Pequeno adulto

Boa estreia, a de Catarina Ruivo: a sua primeira longa-metragem é um filme sóbrio e rigoroso, capaz de construir um olhar sobre a infância que a devolve como idade complexa e assombrada.

A figura de fundo é a ausência (no caso, a do pai), e é perante esse quadro "assimétrico", onde a família deixa de ser um invólucro caloroso para se tornar na lembrança da sua inexistência, que "André Valente" se desenvolve. André Valente é também o nome do protagonista (um notável achado de "casting" chamado Leonardo Viveiros), e se não é completamente verdade que o filme veja o mundo (apenas) a partir dos seus olhos, não é completamente mentira que o filme mostra a maneira como os seus olhos tentam reconstruir um mundo (o "seu" mundo) súbita e irremediavelmente abalado.
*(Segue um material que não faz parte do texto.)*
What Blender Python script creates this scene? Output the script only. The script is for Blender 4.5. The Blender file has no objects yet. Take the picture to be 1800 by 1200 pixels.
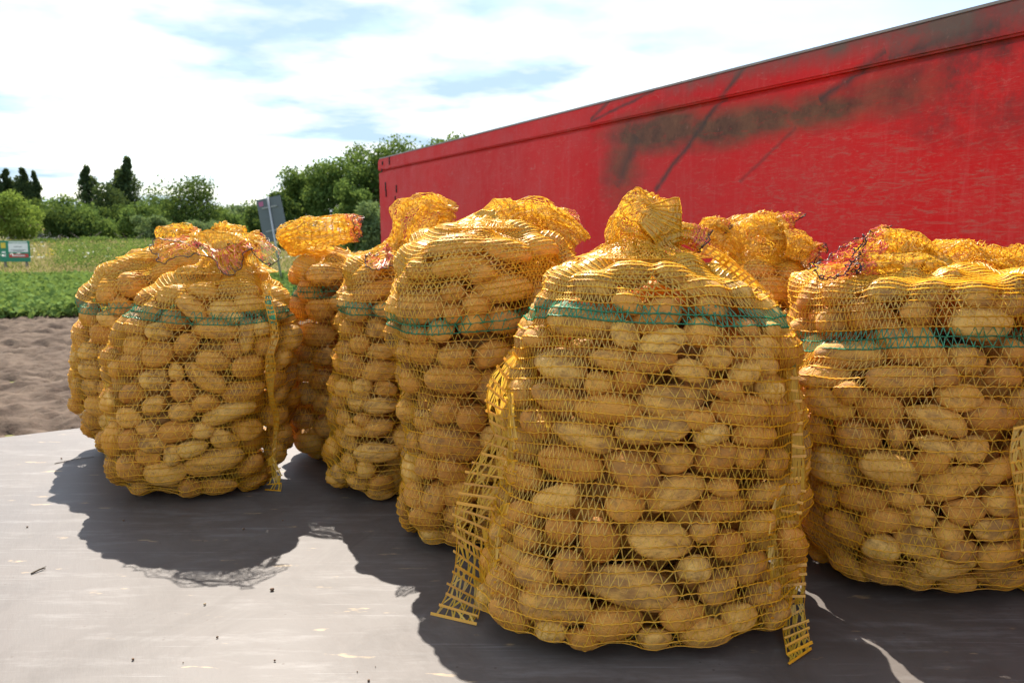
import bpy, math, random
import numpy as np
from mathutils import Vector, Matrix
from mathutils.bvhtree import BVHTree

random.seed(7); rng = np.random.default_rng(7)
C = bpy.context.scene.collection
scene = bpy.context.scene
R = math.radians

# ------------------------------------------------------------ camera, light
FPX = 1400.0                       # focal length in photo pixels (1800 wide)
PITCH = math.atan(190 / FPX)
DECK = 0.80                        # deck height above the field
EYE = DECK + 0.56
cam_d = bpy.data.cameras.new('camera'); cam = bpy.data.objects.new('camera', cam_d); C.objects.link(cam)
cam_d.sensor_width = 36; cam_d.lens = FPX / 1800 * 36; cam_d.clip_start = .05; cam_d.clip_end = 6000
cam.location = (0, 0, EYE); cam.rotation_euler = (R(90) - PITCH, 0, 0)
cam_d.dof.use_dof = True; cam_d.dof.focus_distance = 1.25; cam_d.dof.aperture_fstop = 11
scene.camera = cam

SUN = Vector((-.125, .46, .57)).normalized()      # towards the sun
sun_d = bpy.data.lights.new('sun', 'SUN'); sun_d.energy = 4.3; sun_d.angle = R(.5); sun_d.color = (1, .945, .86)
sun = bpy.data.objects.new('sun', sun_d); C.objects.link(sun)
sun.rotation_euler = SUN.to_track_quat('Z', 'Y').to_euler(); sun.location = (-3, 8, 12)

world = bpy.data.worlds.new('World'); scene.world = world; world.use_nodes = True
wn = world.node_tree; wn.nodes.clear()
def wnode(t, **k):
    n = wn.nodes.new(t)
    for a, b in k.items(): setattr(n, a, b)
    return n
wo = wnode('ShaderNodeOutputWorld'); wb = wnode('ShaderNodeBackground'); wb.inputs['Strength'].default_value = .105
sky = wnode('ShaderNodeTexSky', sky_type='NISHITA', sun_disc=False)
sky.sun_elevation = math.asin(SUN.z); sky.sun_rotation = math.atan2(SUN.x, SUN.y)
sky.air_density = 1.0; sky.dust_density = 1.0; sky.ozone_density = 1.5
tc = wnode('ShaderNodeTexCoord'); sep = wnode('ShaderNodeSeparateXYZ')
wn.links.new(tc.outputs['Generated'], sep.inputs[0])
def wmath(op, a, b=None):
    m = wnode('ShaderNodeMath', operation=op)
    for i, x in enumerate((a, b)):
        if x is None: continue
        if isinstance(x, (int, float)): m.inputs[i].default_value = x
        else: wn.links.new(x, m.inputs[i])
    return m.outputs[0]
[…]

Uma das coisas que mais contribuem para o acerto de "André Valente" é o facto de, sem deixar de tratar o protagonista como a criança que ele obviamente é, não deixar por isso de o filmar como o pequeno "adulto" que ele sente a responsabilidade de ser. Desaparecido o pai, resta ele como homem da casa - na sua relação com a mãe (Rita Durão) perpassa a ambuiguidade dos estatutos (quem toma conta de quem?), sendo certo que para o miúdo a responsabilidade está muito mais do lado dele. A sequência do suicídio frustrado da mãe é só a confirmação - para ele - desse seu estatuto protector.

A mesma sensação prevalece na sua relação com o imigrante russo (Dimitry Bogomolov) com quem trava amizade. Começa por ser quase a retribuição de uma dívida de gratidão (foi o russo quem o ajudou na noite em que a mãe se tentou suicidar), mas passa a ser também um relacionamento "entre pares" até se impôr, a dada altura, como uma escolha semi-consciente de substituto do pai.

Catarina Ruivo filma a sua história num registo naturalista e algo austero, avesso a contemplações. Há sempre qualquer coisa de bastante cerrado no olhar da câmara, sejam os interiores dos apartamentos onde maioritariamente se desenrola a narrativa, sejam os cenários urbanos um pouco cinzentos e desolados (imediações da Calçada de Carriche e Lumiar). Há como que um espaço "marcado" e circular, bem expresso num "travelling", muito comprido mas muito fechado sobre os rostos dos actores, que mostra a caminhada de André e de uma amiga a caminho da escola. Essa presença carregada da "realidade", física, geográfica, rima a realidade desarmónica da vida familiar de André, e a fuga faz-se para "dentro", provavelmente para dentro da infância: os brinquedos, sim, mas sobretudo os patins de gelo que servirão para aproximar as personagens do miudo e do russo.

Com um tom enxuto que concilia bem a gravidade e o pragmatismo, é uma primeira obra suficientemente madura para que se fique atento ao futuro de Catarina Ruivo.